** EXERCISE **
Extract all data as written.

** DATA SECTION **

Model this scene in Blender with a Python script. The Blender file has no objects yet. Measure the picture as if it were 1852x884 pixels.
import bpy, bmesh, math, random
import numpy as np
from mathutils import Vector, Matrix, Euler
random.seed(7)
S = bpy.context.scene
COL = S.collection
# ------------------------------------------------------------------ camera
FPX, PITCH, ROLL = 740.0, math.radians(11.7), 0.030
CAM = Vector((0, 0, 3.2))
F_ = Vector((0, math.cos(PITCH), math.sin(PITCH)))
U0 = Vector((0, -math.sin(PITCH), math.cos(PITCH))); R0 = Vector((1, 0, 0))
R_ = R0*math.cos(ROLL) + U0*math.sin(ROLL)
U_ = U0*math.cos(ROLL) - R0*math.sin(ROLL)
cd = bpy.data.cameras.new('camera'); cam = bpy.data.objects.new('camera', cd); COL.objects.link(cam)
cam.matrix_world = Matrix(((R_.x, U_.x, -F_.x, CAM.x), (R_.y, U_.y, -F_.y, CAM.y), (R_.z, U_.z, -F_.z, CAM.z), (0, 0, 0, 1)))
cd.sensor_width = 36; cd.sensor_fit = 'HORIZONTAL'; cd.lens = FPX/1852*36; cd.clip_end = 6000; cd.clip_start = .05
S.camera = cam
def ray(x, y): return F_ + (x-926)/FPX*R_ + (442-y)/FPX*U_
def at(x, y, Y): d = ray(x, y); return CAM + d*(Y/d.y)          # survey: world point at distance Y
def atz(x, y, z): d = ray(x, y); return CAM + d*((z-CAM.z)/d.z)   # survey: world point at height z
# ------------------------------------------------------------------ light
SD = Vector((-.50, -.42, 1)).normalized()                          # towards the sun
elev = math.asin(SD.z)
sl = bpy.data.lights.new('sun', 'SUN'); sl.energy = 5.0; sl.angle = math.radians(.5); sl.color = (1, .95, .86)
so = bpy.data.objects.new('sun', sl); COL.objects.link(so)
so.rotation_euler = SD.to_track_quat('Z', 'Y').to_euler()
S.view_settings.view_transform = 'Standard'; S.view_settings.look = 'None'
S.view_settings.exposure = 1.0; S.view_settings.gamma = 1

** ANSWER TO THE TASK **
Model this scene in Blender with a Python script. The Blender file has no objects yet. Measure the picture as if it were 1852x884 pixels.
import bpy, bmesh, math, random
import numpy as np
from mathutils import Vector, Matrix, Euler
random.seed(7)
S = bpy.context.scene
COL = S.collection
# ------------------------------------------------------------------ camera
FPX, PITCH, ROLL = 740.0, math.radians(11.7), 0.030
CAM = Vector((0, 0, 3.2))
F_ = Vector((0, math.cos(PITCH), math.sin(PITCH)))
U0 = Vector((0, -math.sin(PITCH), math.cos(PITCH))); R0 = Vector((1, 0, 0))
R_ = R0*math.cos(ROLL) + U0*math.sin(ROLL)
U_ = U0*math.cos(ROLL) - R0*math.sin(ROLL)
cd = bpy.data.cameras.new('camera'); cam = bpy.data.objects.new('camera', cd); COL.objects.link(cam)
cam.matrix_world = Matrix(((R_.x, U_.x, -F_.x, CAM.x), (R_.y, U_.y, -F_.y, CAM.y), (R_.z, U_.z, -F_.z, CAM.z), (0, 0, 0, 1)))
cd.sensor_width = 36; cd.sensor_fit = 'HORIZONTAL'; cd.lens = FPX/1852*36; cd.clip_end = 6000; cd.clip_start = .05
S.camera = cam
def ray(x, y): return F_ + (x-926)/FPX*R_ + (442-y)/FPX*U_
def at(x, y, Y): d = ray(x, y); return CAM + d*(Y/d.y)          # survey: world point at distance Y
def atz(x, y, z): d = ray(x, y); return CAM + d*((z-CAM.z)/d.z)   # survey: world point at height z
# ------------------------------------------------------------------ light
SD = Vector((-.50, -.42, 1)).normalized()                          # towards the sun
elev = math.asin(SD.z)
sl = bpy.data.lights.new('sun', 'SUN'); sl.energy = 5.0; sl.angle = math.radians(.5); sl.color = (1, .95, .86)
so = bpy.data.objects.new('sun', sl); COL.objects.link(so)
so.rotation_euler = SD.to_track_quat('Z', 'Y').to_euler()
S.view_settings.view_transform = 'Standard'; S.view_settings.look = 'None'
S.view_settings.exposure = 1.0; S.view_settings.gamma = 1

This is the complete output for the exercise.